Ahern admits Garda file was photocopied in Reads

The Minister for Justice admits that a file on an alleged criminal gang was brought to a shop for photocopying.

THE MINISTER FOR JUSTICE has admitted to the Dáil that a sensitive Garda file on an alleged criminal gang was brought to a busy photocopying shop in the centre of Dublin City for photocopying and binding.

Dermot Ahern said that the document had been brought to a photocopying shop in the centre of town where it was left unattended for some time.

When the Gardaí saw that a member of staff had then communicated with a third party without the Garda’s permission, they then moved to retrieve the file.

The admission came in response to a question from Fine Gael justice spokesman Alan Shatter, who said he understood the shop in question was Reads on Nassau Street, Dublin – a popular and busy premises with heavy student and office trade.

The question came on foot of a report in the Sunday Tribune in August which said the document in question was a chart outlining the heirarchy of a criminal gang based in Finglas.

The Tribune reported that when some names on the file were recognised by a member of staff, they had contacted one of the people named and agreed to make an additional copy of it for that person’s reference.

When Gardaí became aware of this conversation, specialised armed officers stormed the store and shut it down for an hour while they interviewed members of staff.
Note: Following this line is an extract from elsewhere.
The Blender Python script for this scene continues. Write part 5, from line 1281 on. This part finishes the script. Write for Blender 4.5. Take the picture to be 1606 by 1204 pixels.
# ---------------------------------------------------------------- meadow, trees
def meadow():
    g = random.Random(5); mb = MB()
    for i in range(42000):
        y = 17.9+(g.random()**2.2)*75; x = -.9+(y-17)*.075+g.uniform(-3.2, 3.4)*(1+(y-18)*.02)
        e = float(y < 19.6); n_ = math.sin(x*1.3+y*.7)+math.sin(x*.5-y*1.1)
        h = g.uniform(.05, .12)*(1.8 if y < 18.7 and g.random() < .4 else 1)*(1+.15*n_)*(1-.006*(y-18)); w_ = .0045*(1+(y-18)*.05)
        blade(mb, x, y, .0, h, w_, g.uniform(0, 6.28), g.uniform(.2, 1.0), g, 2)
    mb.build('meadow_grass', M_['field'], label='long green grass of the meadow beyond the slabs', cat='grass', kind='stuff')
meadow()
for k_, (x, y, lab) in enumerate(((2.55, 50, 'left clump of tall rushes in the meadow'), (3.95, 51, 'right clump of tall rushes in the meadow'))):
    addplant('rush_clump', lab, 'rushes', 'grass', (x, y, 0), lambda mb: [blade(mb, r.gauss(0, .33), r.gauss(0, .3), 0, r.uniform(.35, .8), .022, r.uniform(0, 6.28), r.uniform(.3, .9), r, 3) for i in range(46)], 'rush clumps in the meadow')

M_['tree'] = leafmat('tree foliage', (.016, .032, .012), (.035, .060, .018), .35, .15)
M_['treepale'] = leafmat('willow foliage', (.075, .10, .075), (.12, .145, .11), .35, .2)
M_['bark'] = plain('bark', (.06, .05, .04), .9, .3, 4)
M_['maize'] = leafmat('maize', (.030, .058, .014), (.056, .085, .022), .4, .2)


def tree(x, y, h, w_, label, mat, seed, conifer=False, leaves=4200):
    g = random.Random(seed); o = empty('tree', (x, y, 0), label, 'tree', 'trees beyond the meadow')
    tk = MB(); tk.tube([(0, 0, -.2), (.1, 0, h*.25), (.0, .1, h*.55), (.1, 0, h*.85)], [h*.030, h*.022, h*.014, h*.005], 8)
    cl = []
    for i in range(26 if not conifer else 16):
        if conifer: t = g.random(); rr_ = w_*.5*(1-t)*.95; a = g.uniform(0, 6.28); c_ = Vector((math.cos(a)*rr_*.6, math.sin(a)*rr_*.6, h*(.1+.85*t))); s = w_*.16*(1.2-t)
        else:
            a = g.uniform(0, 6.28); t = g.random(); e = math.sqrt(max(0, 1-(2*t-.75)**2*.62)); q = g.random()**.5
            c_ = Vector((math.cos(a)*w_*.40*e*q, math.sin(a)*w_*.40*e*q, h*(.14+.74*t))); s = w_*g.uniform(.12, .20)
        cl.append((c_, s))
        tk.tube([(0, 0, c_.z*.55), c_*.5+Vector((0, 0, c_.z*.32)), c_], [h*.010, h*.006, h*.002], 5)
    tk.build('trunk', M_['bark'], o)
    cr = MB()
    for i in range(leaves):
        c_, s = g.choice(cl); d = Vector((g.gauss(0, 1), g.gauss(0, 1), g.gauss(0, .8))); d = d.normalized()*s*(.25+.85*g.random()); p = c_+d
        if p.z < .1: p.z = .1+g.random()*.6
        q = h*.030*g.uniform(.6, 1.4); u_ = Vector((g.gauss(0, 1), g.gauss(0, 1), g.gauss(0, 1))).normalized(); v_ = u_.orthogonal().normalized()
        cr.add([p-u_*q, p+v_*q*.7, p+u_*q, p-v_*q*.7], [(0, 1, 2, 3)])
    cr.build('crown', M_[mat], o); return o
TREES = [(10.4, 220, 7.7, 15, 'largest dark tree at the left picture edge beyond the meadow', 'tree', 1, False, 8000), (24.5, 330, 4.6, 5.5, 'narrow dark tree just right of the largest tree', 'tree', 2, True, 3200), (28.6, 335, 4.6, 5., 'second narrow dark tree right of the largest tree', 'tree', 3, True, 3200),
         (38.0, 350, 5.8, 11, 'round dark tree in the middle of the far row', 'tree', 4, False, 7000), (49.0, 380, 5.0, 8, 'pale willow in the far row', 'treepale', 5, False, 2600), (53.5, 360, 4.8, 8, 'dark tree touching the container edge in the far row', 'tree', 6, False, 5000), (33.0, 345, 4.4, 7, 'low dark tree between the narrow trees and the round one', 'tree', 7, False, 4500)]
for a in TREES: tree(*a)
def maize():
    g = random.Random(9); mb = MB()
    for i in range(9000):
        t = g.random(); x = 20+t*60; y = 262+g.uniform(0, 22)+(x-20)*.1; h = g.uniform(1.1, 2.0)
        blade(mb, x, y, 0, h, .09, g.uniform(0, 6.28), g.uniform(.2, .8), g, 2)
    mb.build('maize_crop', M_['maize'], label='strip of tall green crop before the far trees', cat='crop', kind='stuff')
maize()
The document was brought to the shop, it said, upon the orders of a senior Garda who wanted to make the document more visually pleasing before it was included in a file to be sent to the Director of Public Prosecutions.

Such documents would ordinarily be sent to the Garda secure photocopying facility in Santry. Ahern told the Dáil that Garda commissioner Fachtna Murphy had ordered that no files be photocopied off Garda premises in future.